Yes, Doc Films is still a great place for seeing all sorts of old movies, and they show seven nights a week during the school quarter.

Wasn’t there another theater at the same intersection? For some reason I’m thinking the UA. In my youth it seemed they always had kung fu and blaxploitation films…

Had a buddy who was the projectionist at one of those theaters when it closed. Also a photo hobbyist. I remember he took a bunch of shots of the shuttered interior.

The United Artists was at the southeast corner of Dearborn and Randolph.

Thanks. Were there more than the one theater at that intersection?

I was born in 60 on the NW side, so my memories of downtown are kinda vague outside of a few major landmarks…

Yes. The Woods was at the northwest corner, and a half-block north on Dearborn were the Michael Todd and Cinestage (neé Harris and Selwyn Theatres). The Oriental was (and still is) on the north side of Randolph, today once again a legitimate (live) theater. Over on State you had the State Lake, the Chicago, and a small one above the Walgreen’s (NEC Randolph/State) called the Roosevelt.

Ahh, right. That is the intersection I was thinking of. As a kid, my forays to the loop largely centered around the old public library, the Greyhound station, the MF (as my buddy who used to work there called it. Hard to remember what that immediate area looked like before they tore down that whole block W of Field’s.

Ah, yes, I remember the Clark Movie Theater. I was in high school. living in a snotty upper crust Republican suburb. I would go into Chicago on the Burlington (Railroad), by myself – I was very solitary. I’d sit in the Ladies’ Gallery, for safety. The film I remember seeing there was the original “Lord of the Flies.”
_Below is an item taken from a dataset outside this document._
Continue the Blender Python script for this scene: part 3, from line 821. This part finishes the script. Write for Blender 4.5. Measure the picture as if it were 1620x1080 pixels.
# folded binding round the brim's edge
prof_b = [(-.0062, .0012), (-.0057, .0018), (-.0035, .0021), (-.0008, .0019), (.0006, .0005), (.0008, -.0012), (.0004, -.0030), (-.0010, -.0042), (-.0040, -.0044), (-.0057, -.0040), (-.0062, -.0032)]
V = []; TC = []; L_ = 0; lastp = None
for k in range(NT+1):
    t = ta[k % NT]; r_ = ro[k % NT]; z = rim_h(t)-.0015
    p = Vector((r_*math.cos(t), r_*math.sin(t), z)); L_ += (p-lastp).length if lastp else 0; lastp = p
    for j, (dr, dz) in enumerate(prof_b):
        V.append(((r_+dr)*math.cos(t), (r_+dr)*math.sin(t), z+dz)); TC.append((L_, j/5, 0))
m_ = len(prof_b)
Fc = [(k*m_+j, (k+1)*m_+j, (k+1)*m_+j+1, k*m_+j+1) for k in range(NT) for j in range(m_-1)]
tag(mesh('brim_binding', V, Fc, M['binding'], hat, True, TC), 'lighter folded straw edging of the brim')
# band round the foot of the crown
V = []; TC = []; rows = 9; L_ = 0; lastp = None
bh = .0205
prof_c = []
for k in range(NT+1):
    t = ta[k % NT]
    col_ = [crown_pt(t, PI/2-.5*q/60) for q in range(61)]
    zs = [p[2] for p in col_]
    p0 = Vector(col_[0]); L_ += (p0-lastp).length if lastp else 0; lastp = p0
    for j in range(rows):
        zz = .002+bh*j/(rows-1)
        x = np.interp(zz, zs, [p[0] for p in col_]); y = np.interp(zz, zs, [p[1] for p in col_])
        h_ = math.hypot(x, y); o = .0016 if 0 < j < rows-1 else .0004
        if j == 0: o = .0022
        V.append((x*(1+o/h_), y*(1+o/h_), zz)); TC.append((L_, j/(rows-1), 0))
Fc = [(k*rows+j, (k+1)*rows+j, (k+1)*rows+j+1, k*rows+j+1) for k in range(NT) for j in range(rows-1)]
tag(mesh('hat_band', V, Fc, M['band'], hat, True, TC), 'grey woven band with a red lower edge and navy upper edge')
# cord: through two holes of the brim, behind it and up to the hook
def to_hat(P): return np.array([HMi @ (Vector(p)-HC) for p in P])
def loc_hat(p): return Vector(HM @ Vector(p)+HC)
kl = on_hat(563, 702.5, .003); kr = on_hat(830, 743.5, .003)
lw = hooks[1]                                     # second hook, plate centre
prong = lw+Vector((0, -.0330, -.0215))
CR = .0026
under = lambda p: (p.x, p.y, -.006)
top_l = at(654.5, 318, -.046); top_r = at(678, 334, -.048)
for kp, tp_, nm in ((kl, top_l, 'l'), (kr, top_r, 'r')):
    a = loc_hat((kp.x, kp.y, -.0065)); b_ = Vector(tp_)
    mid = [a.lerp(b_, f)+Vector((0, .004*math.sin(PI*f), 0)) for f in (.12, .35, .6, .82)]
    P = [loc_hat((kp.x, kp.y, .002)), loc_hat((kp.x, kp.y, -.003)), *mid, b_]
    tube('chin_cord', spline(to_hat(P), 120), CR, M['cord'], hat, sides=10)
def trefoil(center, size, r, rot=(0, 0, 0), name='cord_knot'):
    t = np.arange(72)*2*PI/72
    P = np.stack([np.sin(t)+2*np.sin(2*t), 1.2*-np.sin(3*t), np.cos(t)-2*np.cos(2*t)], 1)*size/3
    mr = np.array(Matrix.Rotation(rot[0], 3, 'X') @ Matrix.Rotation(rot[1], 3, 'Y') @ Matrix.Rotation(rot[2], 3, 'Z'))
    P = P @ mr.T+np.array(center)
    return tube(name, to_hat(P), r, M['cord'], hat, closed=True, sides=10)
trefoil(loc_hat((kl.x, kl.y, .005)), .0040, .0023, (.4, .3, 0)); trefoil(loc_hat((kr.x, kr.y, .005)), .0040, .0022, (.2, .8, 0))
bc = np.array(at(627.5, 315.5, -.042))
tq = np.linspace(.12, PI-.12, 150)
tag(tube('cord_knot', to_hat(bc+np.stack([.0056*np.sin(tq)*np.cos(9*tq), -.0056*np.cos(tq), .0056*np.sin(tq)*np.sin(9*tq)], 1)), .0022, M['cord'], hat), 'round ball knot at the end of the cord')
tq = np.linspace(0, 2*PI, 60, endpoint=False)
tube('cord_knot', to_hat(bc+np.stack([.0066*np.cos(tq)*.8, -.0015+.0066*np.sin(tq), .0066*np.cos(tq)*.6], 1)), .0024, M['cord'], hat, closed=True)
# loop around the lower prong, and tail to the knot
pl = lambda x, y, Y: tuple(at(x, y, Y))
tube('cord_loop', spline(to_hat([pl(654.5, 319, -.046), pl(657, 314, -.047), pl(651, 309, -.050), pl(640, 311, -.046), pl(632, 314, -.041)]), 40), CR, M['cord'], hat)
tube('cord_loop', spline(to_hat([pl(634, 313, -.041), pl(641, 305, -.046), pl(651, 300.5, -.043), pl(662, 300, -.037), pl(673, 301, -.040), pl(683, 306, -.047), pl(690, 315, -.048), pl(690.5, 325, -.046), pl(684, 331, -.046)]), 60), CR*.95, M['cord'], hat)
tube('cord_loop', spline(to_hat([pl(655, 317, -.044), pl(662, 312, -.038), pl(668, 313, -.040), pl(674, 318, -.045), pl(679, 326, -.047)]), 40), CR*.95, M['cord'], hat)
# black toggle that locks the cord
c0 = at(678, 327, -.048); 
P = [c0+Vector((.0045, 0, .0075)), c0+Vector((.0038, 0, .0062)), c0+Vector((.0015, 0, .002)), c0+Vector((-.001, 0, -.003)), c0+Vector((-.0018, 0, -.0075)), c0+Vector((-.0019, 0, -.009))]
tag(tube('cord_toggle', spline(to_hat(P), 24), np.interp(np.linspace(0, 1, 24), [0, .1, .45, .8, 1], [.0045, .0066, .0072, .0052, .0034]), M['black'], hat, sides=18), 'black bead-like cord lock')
Correcting myself: the Roosevelt was on the west side of State between Randolph and Lake. The little theater above the Walgreens was called the Telenews (when it primarily showed newsreels), and later known as the Loop Theater.

Great website about theaters here. Pictures of the Clark and scans of the programs here.

WOW Thanks for sharing your memories–The Clark is one of my Chicago favorites. Also, thanks for the links, what fun to see pictures!

From Friday’s *Chicago Tribune:
*
Bruce S. Trinz served as the Clark’s operating manager. He was born in Chicago in 1917 and died July 7 in Philadelphia. . . He leaves behind an unfinished book chronicling the Clark, his life as a programmer and his longtime love of the movies.

At the end of this column.

You guys are old. I know this because I’m old, and I’m not old enough to have gone to the Clark. I remember the UA from seeing something there with my Girl Scout troop.

Daniel Pinkwater (of children’s books and NPR fame) has written about the Clark. Probably in Chicago Days, Hoboken Nights.

That’s sad to hear of Bruce’s death. His history of the Clark Theatre would have been wonderful reading, I suspect.

The world is smaller, today. I hope his book is completed, I’d love to read it.